Now I’m going to try and explain my emotions. Wow they are a right mess. I have other personal things going on in the background. They aren’t overwhelming more of a release for me but still I am updated often and they make me sad and depressed. I wait for the day I can finally have closure. I don’t care of the result, just the closure. Terrible memories often visit my mind and I close my eyes tight to try and block them out. Sometimes my freinds forget I don’t want them to tell me anything and I have to tell them not to remind me. They mean well but I really don’t care! My counsellor seems to push it all at first, but when I broke down I think he understood that I was holding back things I should of released sooner. The problem is I don’t want to remember! I want to forget it all, If I could go back in time I would of done so many things differently but I was stubborn and cocky. I think I was trying to be a person for another person and suppressing your character only ends badly. So those emotions have been released, those memories have been filtered into realistic terms and each one had been dealt with, with a system i use daily. 

In the army we used a system called the 7 questions ( combat estimate ) I also use mission analysis as it seems to work with everything. 

Each question (I won’t go into the military ones ) seem to guide with every aspect of life and help me achieve a goal or an objective. For an example if I had 4 children and 2 adults and I needed to buy a car I would ask myself a set of questions to decide which car I needed to buy the same as going to the shop or planning a trip. We use mission analysis everyday without even thinking about it. So I thought maybe I should use some old skills to work out my emotions. Here goes :- 

1, Will it have a emotional effect on me or anyone I care for?

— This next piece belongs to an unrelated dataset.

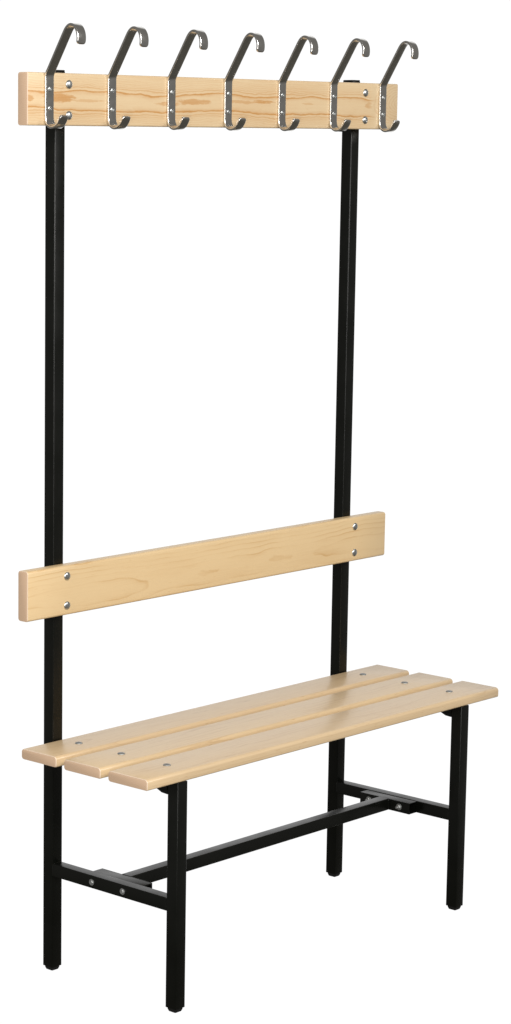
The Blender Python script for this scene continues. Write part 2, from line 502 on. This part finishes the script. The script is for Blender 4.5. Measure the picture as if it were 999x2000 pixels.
def hook_mesh(cx, y_front, lean=0.0, twist=0.0):
    P = catmull(path, 3)
    L = [0]
    for a, b in zip(P[:-1], P[1:]): L.append(L[-1] + math.dist(a, b))
    tot = L[-1]

    def at(s):
        s = min(max(s, 0), tot)
        for i in range(len(L) - 1):
            if L[i + 1] >= s - 1e-9:
                t = (s - L[i]) / max(L[i + 1] - L[i], 1e-9)
                return (P[i][0] + (P[i + 1][0] - P[i][0]) * t, P[i][1] + (P[i + 1][1] - P[i][1]) * t)
    R = 6.0
    HW = 10.7
    extra = [R * (1 - math.cos(math.radians(a))) for a in (0, 18, 36, 54, 72, 90)]
    ss = sorted(set(extra + [tot - e for e in extra] + [l for l in L if R < l < tot - R]))
    rings = []
    for s in ss:
        e = min(s, tot - s)
        hw = HW if e >= R else HW - R + math.sqrt(max(R * R - (R - e) ** 2, 0))
        th = 2.5 if e > 0.8 else 2.5 - (0.8 - e) * 0.9
        d, z = at(s)
        a = at(s - 0.6); b = at(s + 0.6)
        tx, tz = b[0] - a[0], b[1] - a[1]
        n = math.hypot(tx, tz); nx, nz = -tz / n, tx / n
        hgt = max(z - 1662.0, 0)
        rings.append([(cx + u + twist * hgt, -(d + 1.75 + lean * hgt + nx * w), z + DZ + nz * w) for u, w in rrect(-hw, hw, -th, th, 1.35, 5)])
    bm = bmesh.new()
    loft(bm, rings)
    return bm


def screw(c, parent):
    """countersunk pan-headed screw with a socket"""
    bm = bmesh.new()
    lathe(bm, c, (0, -1, 0), [(5.0, -0.6), (5.0, 0.35), (4.3, 0.9), (3.1, 1.0), (2.9, 0.25), (1.7, 0.2), (1.5, 1.1), (0.6, 1.5), (0.05, 1.55)], 24)
    return finish('screw', bm, zinc, parent, c)


for i in range(7):
    cx = -41.4 + 167.6 * i
    h = finish('coat_hook', hook_mesh(cx, -25.25, random.uniform(-.012, .012), random.uniform(-.012, .012)), steel, bench, (cx, -22.7, 1713.0), 45)
    for zz in (1696.8, 1732.6):
        screw((cx + 0.2, -27.0, zz), h)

2, Will I be able to change the situation or how people think of me? 

3, Do these things or persons have any say in my life? 

4, Is anyone hurt? 

5, Will it be important in 30 days, a year, 5 years? 

6, Can those who hurt me be forgiven? 

7, Do I take action? 

After the fallout of any anxiety, I try to work through these questions. Mostly I’m high on initial adrenaline or anger, but slowly my smile creeps back onto my face and I usually end up saying to myself 

“Ah fuck em” 

Do you know how liberating that is? To actually sit there and laugh instead of worry. There’s no feeling in the pit of my stomach anymore, no tension, no sick feeling. I just literally laugh to myself. This is how I know I’m getting better daily. Now the serious part of it is, that some persons are that wrapped up in their own emotions they use others to vent anger. If only they tried the concentrate on their own well being and anger issues they too could start to see sunshine instead of dark clouds.  

Other peoples opinions of me is literally none of my buisness. I’m too busy watering my own grass to look how theirs is doing. Some may say selfish I just say it’s my preservation tactic and it’s bloody working. 

Self body shaming is happening a little too often. But I know this is a normal process so I’m kinda over that part. In the last week I’ve started to see changes and they are making me happy. 

Not forgetting the people around me as they are the people I lean on for support. I’m a very lucky person to have these people in my life. Good freinds and some of my family. Just a simple text every now and again just to see how I am lifts me. I live alone and are no where near my close friends but I like the isolation now. I can get on with no distractions. But if my friends need me I am there always. It just takes a phone call! 

This whole process has been such a great tool to combat my anxiety, depression and poor sleeping. I go to bed and I fall asleep admittedly I only sleep for 6 hours but it’s not broken anymore. I feel safe in my own home now, I don’t feel like I may be attacked physically ,the acid in my face jibe has haunted me for a while but I know now. He can’t do it and if it did happen all would know who it was. I could be physically scared or even killed! But I know deep down they were words to hurt me and frighten me. As the old saying says “sticks and stones may break my bones but words will neve hurt me” 

This whole process is changning my life and I’m truly in love with it.